HELSINKI — I was shooting the breeze with a veteran NHL scout Sunday and trying to break down Canada’s disappointing performance at the 2016 world junior championship. We took turns citing stuff: goaltending that was at best ordinary and when needed most inadequate; a shaky blueline; designated scorers who, for the most part, struggled to generate much against quality opponents for most of the tournament; and the lack of a player who led his teammates by setting an example.
The last point was one cause that I floated out there. The scout ran with it.
“The problem against Finland wasn’t that they lack leaders,” he said. “The problem is that the guys who were supposed to lead led them in the wrong direction.”
The more I thought about it, the more it rang true.
I know, I know, time of puck possession, territorial advantage and all the latest metrics are the measure of the hard reality of what happened. The anecdotal has been discredited. If this is what you want to believe to the exclusion of anything else, fine. Move along to other content on this site.
What the scout said hit home for me when I thought of what played out on the ice for the Canadian teens in their 6-5 loss to the Finns in the semifinal: bad decisions, impulsive, selfish behaviour and other stuff you wouldn’t tolerate if you coached a peewee team.
And what the scout said was thoroughly validated in the aftermath. I watched Canadian teams lose at this tournament several times over the years. None of those teams exited with bone-dry eyes, but this group did. No, this team alone looked for excuses rather than accepting responsibility for their losses. All the other teams seemed to take their losses a hell of a lot harder than the 2016 group.
Amazingly, Jake Virtanen expressed zero remorse for two minor penalties he took late in a tie game. He admitted that the second one, a slash after he had turned the puck over, was just his acting out of frustration. And he made it sound like no big deal. That’s hockey. Maybe those on the bench who watched him fritter away a chance to win the game wouldn’t see it that way, but that didn’t dawn on him.
Mitch Marner and Dylan Strome were no better, really.
Marner took a retaliatory penalty late when he was in a position to skate away. Afterward he lamely offered that he was trying to push his way clear of a Finnish player but somehow magically the push turned into a punch.
Strome put the loss down to a screw job by the refs. This was simply carrying over a theme from the game—at the end Strome chased a ref all over the ice, bitching and moaning. Hopefully that official won’t be working next year’s tournament.
Look, I get that these are teenagers, but you can hold teenagers to some standards of near-adult behaviour.

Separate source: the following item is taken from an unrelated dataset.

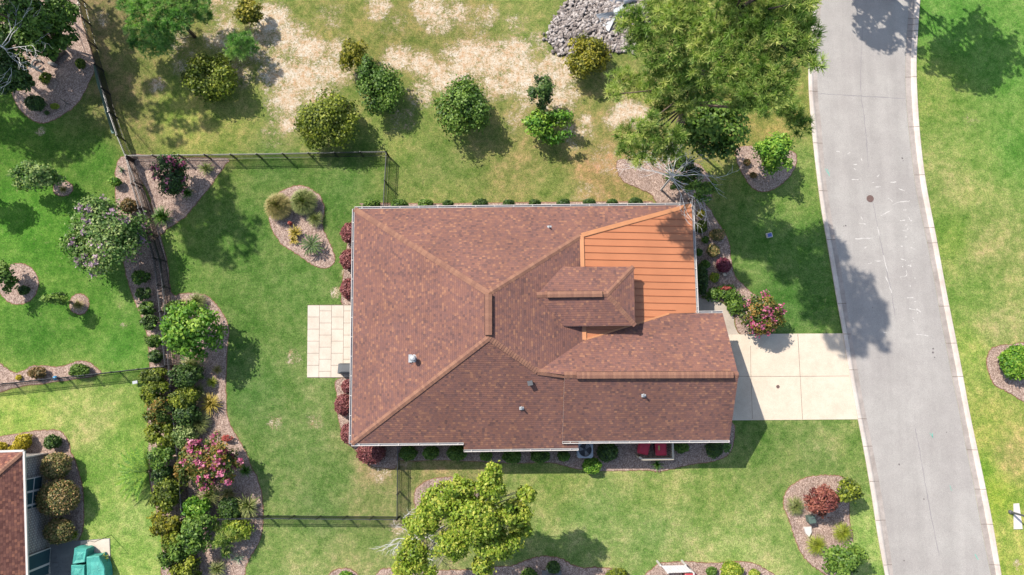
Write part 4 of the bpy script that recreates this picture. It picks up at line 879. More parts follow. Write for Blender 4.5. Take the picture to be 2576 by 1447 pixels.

I felt for Brayden Point after the game. No doubt he took the loss harder than anyone else who was trotted out to talk to the media. Maybe it goes with wearing the ‘C’. Maybe it’s the idea that blame will fall more on the designated leader than the others. I suspect, though, it’s just his make-up. He was the exception: the one who owned the loss, who didn’t look to blame, who didn’t reach for excuses.
At the start of the tournament here, American coach Ron Wilson suggested that the Canadian media places far too much pressure on the teenagers who give up their holidays to play for their nation. Of course Wilson is speaking from his most recent experience in his long and varied coaching career, namely his time behind the bench and in the media’s crosshairs in Toronto. And not for the first time he has things absolutely wrong.
Look, if a lack of media-stoked pressure was a requisite for victory at the world juniors, then the U.S. should win the event every year, given the American program’s negligible profile in the sport’s landscape. Wilson’s list of keys to victory would be topped by, “Be ignored by media and public alike.”
Understandable, I suppose, that Wilson would find invisibility a desired state after the Leafs let him go—ever since he has avoided the spotlight with the exception of a few parting shots at Phil Kessel.
But back to the idea that the media is the catalyst for pressure: Fact is, the Canadian media’s focus on the under-20 team doesn’t heap pressure on the players so much as turn them into celebrities. I don’t think that has always been so. Going back 20 years, names of kids on the team might have grown familiar over the course of the tournament but nothing much more than that. Some had NHL contracts, most had been to NHL camps, all were big names wherever they played the rest of the season. When they came to the world juniors they checked their egos and attitudes at the door.
Not this year’s team. Hopefully it’s a lesson for those who will return to this team next winter. I have my doubts, but some kids can grow up a lot over the course of a year.